日経サイエンスの学割購入ですが、最初は6カ月から始め、この期間はニュートンも個別で購入し、読み比べをしていました。その結果が今回の記事となったのですが、さすがに科学雑誌を毎月2冊読むことは、科学素人にとってはかなりの負担となりました。結局、読めなかった記事も結構ありました。
科学雑誌は知識がない者には理解すること自体に時間がかかる記事も多く、普通の読書のように読み流しながら読むことが難しいため、結構読むのに時間がかかります。
継続するのであればニュートンの方がおもしろかったのかも知れないのですが、私は単純に「科学」に興味があったため、最終的には金額を決め手にして、1年間の学割定期購読を選びました。1年の定期購読をしたと言うことで、1年間は科学雑誌を読んでみよう、という動機付けにもなりました。
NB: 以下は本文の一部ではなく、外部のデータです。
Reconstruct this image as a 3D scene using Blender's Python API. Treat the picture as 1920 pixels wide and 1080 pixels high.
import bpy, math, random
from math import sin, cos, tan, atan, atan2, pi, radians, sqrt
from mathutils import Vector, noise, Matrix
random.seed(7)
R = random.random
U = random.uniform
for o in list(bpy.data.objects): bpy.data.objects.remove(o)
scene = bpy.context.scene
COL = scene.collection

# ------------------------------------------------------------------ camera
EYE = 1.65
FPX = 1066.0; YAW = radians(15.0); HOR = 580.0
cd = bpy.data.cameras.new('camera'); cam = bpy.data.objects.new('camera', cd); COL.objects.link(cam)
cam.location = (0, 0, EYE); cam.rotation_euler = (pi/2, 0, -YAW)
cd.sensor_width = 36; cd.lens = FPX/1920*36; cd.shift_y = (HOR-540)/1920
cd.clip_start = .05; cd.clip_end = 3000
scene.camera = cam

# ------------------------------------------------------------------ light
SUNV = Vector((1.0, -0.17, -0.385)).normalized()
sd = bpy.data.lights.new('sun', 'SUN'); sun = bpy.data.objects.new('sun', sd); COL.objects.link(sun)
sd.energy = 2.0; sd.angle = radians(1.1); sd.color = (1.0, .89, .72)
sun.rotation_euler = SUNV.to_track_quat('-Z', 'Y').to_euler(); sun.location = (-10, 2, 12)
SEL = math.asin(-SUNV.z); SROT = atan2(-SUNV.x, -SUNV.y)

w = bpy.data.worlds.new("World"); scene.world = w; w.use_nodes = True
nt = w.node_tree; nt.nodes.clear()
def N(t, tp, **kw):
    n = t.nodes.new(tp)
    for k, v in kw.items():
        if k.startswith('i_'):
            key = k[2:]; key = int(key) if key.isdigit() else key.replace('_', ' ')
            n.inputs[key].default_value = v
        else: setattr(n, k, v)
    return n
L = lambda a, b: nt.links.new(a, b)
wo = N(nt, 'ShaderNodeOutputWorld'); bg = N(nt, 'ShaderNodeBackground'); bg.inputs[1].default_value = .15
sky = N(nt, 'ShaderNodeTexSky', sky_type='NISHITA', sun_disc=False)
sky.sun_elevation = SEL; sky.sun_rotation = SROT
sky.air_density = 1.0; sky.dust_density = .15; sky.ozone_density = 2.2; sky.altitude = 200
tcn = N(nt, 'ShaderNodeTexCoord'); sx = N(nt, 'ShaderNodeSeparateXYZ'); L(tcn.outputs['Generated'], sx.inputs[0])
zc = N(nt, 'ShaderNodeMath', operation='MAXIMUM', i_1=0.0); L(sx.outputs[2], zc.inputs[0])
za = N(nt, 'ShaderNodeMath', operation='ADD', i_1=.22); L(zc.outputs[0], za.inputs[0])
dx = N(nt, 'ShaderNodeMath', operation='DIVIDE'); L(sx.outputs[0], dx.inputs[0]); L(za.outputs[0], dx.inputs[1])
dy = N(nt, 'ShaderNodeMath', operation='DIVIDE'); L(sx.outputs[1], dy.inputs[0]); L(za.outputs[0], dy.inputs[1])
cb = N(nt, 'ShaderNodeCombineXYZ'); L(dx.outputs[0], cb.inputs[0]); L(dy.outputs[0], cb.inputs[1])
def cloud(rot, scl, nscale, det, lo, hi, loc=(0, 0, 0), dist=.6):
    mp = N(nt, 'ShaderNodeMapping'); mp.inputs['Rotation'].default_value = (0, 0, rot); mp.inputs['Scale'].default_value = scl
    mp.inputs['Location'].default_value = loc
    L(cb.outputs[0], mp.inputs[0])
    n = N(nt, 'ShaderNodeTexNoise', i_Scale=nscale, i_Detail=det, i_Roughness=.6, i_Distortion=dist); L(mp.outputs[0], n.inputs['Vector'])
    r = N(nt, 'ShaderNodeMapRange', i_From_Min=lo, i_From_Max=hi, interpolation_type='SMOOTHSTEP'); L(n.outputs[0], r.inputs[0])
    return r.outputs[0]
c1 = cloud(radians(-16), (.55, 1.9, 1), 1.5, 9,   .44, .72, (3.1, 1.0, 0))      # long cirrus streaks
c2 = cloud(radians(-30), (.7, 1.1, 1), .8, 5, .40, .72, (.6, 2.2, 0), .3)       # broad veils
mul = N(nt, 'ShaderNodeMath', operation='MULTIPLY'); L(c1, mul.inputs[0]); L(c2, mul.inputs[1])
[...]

やはりいろいろな「知識」を得ることは出来るため、子供たちとの会話でも新しい話題を持ち出すことが出来て、会話の幅も広がります。
それでも一気に読むのは難しいため、最近は1日3ページずつ読むというスタイルにしています。日経サイエンスは114ページなのですが、広告のページや、ほとんど図だけのページもあるため、毎日3ページずつ読めば、大体1カ月で読み終えることが出来るのです。
科学雑誌はなかなか読む機会はないかもしれませんが、書店で見かけて興味があるコンテンツがあれば、一度は読んでみてもいいかもしれません。